The second question regards soft clothing. Again, the answer to the rhetorical question is “No, of course you didn’t come out to see someone in soft clothes.” And again, Herod Antipas is clearly the one in the palace with soft clothing. Soft clothing is another sort of jab at Antipas, since the implication is that Antipas is a real wimp. Soft clothing is only what wimps wear. Again, contrast Herod’s soft clothing with John the Baptist’s rough and tough clothing. John’s garment was made of camel’s hair, and he had a leather belt around his waist. There is some fairly intense irony here, since John was actually in the house of the king. In fact, they both were! However, John was the prisoner, though he was a real man, and Herod Antipas was living it up in luxury in the palace. But John is the greater of the two men.

The third question is different, because the answer is given for us, and it is yes. John is a prophet. Prophets did two things in ancient Israel: they foretold the future, and they spoke the word of the Lord. Of course, those two things were often the same thing. Certainly the prophet told the Word of the Lord. Everything they said was the Word of the Lord. But not everything they said was a prophecy about the future. In fact, sometimes it was a prophecy that was conditional. If Israel did not repent, or if a person did not repent, then such and such would happen.

However, John the Baptist was more than a prophet. Not only did he proclaim the Word of the Lord. He was also the Elijah who was to come. He was the forerunner of Jesus Christ. The text that Jesus quotes is from Malachi, chapter 3, where the messenger is sent by the Lord in order to prepare the way for the Lord who is coming to His temple. By the way, this is a clear indication that Jesus is the Lord Who was promised. For Jesus is the one to Whom John pointed and said, “Behold the Lamb of God, who takes away the sin of the world.” John had the very great honor of being the person who would point out to people the Messiah, the Anointed One, the Christ. Indeed, no greater honor before the coming of the Kingdom could be imagined. That is why Jesus says that among those born of women, none is greater than John the Baptist.

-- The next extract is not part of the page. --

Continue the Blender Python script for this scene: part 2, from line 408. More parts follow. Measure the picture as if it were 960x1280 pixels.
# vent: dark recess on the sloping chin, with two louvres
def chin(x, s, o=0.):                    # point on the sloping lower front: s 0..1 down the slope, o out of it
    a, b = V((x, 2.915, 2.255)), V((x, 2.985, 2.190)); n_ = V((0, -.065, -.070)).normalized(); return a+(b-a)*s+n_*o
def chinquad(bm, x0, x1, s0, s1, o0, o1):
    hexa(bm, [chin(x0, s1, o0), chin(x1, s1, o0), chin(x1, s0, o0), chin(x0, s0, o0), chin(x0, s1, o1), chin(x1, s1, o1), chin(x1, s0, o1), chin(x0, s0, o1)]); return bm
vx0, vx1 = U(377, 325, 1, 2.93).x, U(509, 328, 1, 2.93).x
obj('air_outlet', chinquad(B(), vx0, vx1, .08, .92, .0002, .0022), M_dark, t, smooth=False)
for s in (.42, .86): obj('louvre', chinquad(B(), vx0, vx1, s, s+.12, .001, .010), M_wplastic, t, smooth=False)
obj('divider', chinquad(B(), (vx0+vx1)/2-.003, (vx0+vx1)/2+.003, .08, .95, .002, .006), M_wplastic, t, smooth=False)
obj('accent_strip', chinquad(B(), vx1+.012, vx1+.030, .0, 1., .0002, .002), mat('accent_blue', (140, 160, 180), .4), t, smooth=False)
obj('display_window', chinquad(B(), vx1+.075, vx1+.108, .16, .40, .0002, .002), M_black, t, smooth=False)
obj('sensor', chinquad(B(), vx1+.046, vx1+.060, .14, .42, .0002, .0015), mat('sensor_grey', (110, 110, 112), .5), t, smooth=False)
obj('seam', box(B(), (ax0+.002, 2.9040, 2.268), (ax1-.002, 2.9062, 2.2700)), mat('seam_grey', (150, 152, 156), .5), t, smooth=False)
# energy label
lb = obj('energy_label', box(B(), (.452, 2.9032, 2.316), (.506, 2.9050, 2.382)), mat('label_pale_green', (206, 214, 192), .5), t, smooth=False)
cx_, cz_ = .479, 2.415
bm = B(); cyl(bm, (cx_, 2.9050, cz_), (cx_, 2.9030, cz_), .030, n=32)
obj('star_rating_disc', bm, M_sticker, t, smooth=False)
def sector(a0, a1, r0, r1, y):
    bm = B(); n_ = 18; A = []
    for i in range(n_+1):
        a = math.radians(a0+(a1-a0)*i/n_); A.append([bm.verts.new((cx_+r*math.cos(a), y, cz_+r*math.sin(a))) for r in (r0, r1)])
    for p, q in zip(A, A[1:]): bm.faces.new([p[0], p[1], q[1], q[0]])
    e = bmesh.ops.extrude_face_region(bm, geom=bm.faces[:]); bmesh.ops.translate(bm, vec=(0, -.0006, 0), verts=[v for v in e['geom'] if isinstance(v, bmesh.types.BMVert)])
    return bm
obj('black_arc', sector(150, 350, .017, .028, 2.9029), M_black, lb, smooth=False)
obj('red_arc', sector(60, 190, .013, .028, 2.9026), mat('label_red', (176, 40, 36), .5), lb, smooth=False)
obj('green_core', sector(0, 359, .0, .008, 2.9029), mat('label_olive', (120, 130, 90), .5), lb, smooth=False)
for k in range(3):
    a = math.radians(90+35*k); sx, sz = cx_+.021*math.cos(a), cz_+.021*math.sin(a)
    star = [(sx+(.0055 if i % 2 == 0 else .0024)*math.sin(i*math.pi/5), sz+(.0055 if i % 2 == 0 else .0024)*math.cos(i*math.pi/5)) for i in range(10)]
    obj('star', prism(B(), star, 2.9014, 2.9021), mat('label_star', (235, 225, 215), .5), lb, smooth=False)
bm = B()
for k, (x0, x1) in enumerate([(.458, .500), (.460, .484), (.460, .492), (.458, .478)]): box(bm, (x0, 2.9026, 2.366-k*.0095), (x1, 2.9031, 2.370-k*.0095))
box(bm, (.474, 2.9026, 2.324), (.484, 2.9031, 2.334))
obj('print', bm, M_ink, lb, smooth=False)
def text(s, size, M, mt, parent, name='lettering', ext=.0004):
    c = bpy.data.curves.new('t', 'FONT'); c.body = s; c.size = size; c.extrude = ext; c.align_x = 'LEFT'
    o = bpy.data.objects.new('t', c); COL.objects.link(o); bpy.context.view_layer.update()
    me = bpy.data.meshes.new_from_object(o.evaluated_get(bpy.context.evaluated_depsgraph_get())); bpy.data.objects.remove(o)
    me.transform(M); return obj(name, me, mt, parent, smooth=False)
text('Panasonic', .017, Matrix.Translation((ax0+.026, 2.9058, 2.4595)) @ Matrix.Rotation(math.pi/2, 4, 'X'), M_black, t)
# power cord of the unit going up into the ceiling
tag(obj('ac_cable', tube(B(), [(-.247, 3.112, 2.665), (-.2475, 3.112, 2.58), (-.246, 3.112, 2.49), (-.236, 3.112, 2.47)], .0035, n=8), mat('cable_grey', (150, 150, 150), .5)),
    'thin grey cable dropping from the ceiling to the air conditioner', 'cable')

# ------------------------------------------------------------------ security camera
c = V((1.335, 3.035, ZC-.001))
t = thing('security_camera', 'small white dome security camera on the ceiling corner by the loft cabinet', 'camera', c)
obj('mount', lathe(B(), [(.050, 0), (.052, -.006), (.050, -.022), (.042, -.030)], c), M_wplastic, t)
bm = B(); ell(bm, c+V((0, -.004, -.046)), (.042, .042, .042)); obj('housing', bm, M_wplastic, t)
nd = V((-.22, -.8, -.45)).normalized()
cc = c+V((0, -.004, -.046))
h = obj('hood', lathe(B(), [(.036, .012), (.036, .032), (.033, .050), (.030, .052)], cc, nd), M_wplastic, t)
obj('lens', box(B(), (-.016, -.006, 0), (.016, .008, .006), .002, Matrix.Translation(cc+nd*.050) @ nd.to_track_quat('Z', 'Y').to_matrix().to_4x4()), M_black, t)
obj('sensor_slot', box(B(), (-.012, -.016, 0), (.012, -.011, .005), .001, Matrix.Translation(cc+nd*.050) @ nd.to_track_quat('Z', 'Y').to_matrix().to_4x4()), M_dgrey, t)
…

And then comes the climax of the great crescendo. Jesus tells us that the one who is least in the kingdom of God is greater than John the Baptist! Now, let us be clear. Jesus is NOT saying that John the Baptist was not part of the people of God. In fact, Jesus is not talking so much about people, as He is talking about a change, a shift in era. We saw that clearly last week, when Jesus quoted from Isaiah, indicating that the new age had indeed begun with Christ’s Person and Work. Now, we see that the Kingdom of God has come in its fullness. And what a privilege it is to be a part of that Kingdom!

The privileges are great. For one thing, we can now see what was shadowy and unclear in the Old Testament. If all we had was the Old Testament, we would not necessarily have said, “Oh, yes, it points to Jesus Christ, who will bring grace, and put off judgment of humans until the Final Day.” There were many who believed in God’s plan, and believed in God, such that their faith was truly in Jesus Christ even before Christ came. Let me repeat: Jesus is not saying that the Old Testament saints are worse off, in terms of salvation. What Jesus is saying is that since Christ has come, we have greater clarity, more light, more of God’s revelation. It is not as if God was unclear. The problem is that we don’t understand what God is saying. So if God tells us more, then we will understand better. This change happened when Jesus Christ Himself, who is the true Word, came into the world, and fulfilled the plan that the Father had made from before the foundations of the earth.

So, do you belong to this Kingdom? There is no more important question that you can ask yourself than that. Belonging to the Kingdom means that you are a subject of the King. He is your Lord, and not just your Savior. In other words, you cannot simply believe in Jesus as someone who died on the cross for your sins, and then leave everything at that. Unfortunately, that is precisely what a lot of people do nowadays. They think that after they convert to Christianity, there is nothing more to it. What we are saying here is that when a person becomes a believer in Jesus, he is transferred from the Satanic kingdom of darkness into the glorious light of the Kingdom of God. A change in citizenship occurs. This new Kingdom has different laws, different codes of conduct than the Satanic kingdom. We need to learn what those rules are, and follow them out of gratitude for what God has done in transferring our citizenship.

A second application comes by way of seeing Jesus’ priorities. What impressed Jesus? It wasn’t likability, and it wasn’t wealth and social standing. If Jesus wasn’t impressed by those things, then neither should we be. Now, we are still to respect authority. However, we should not play favorites with people who are more likely to get us somewhere socially. Jesus was impressed with John the Baptist. John dressed horribly, lived in the desert, was always offending someone. He had no tact whatsoever, and yet Jesus called him the greatest man born of woman before the coming of the Kingdom. John the Baptist was greater than Solomon, greater than David, greater than Abraham, greater than Noah, greater even than Adam! So, again I ask: what impresses you? What should impress us in life is holiness of character in someone else. It should be their faithfulness to what God has called them to be.

A third application follows from the second one. For what ought we to strive? Should we strive to be liked by people? Should we wave our reeds in the air, and see what comes? Or should we seek to have a good standard of living? Is that our ultimate goal? Or is our ultimate goal to be faithful to what God has called us to be? Our priorities need to be those priorities of the Kingdom of God, not Satan’s kingdom, or an imaginary kingdom of our own construction. For only Christ’s Kingdom is truly great. And that is because God values it so. So let us make our priorities line up with God’s priorities.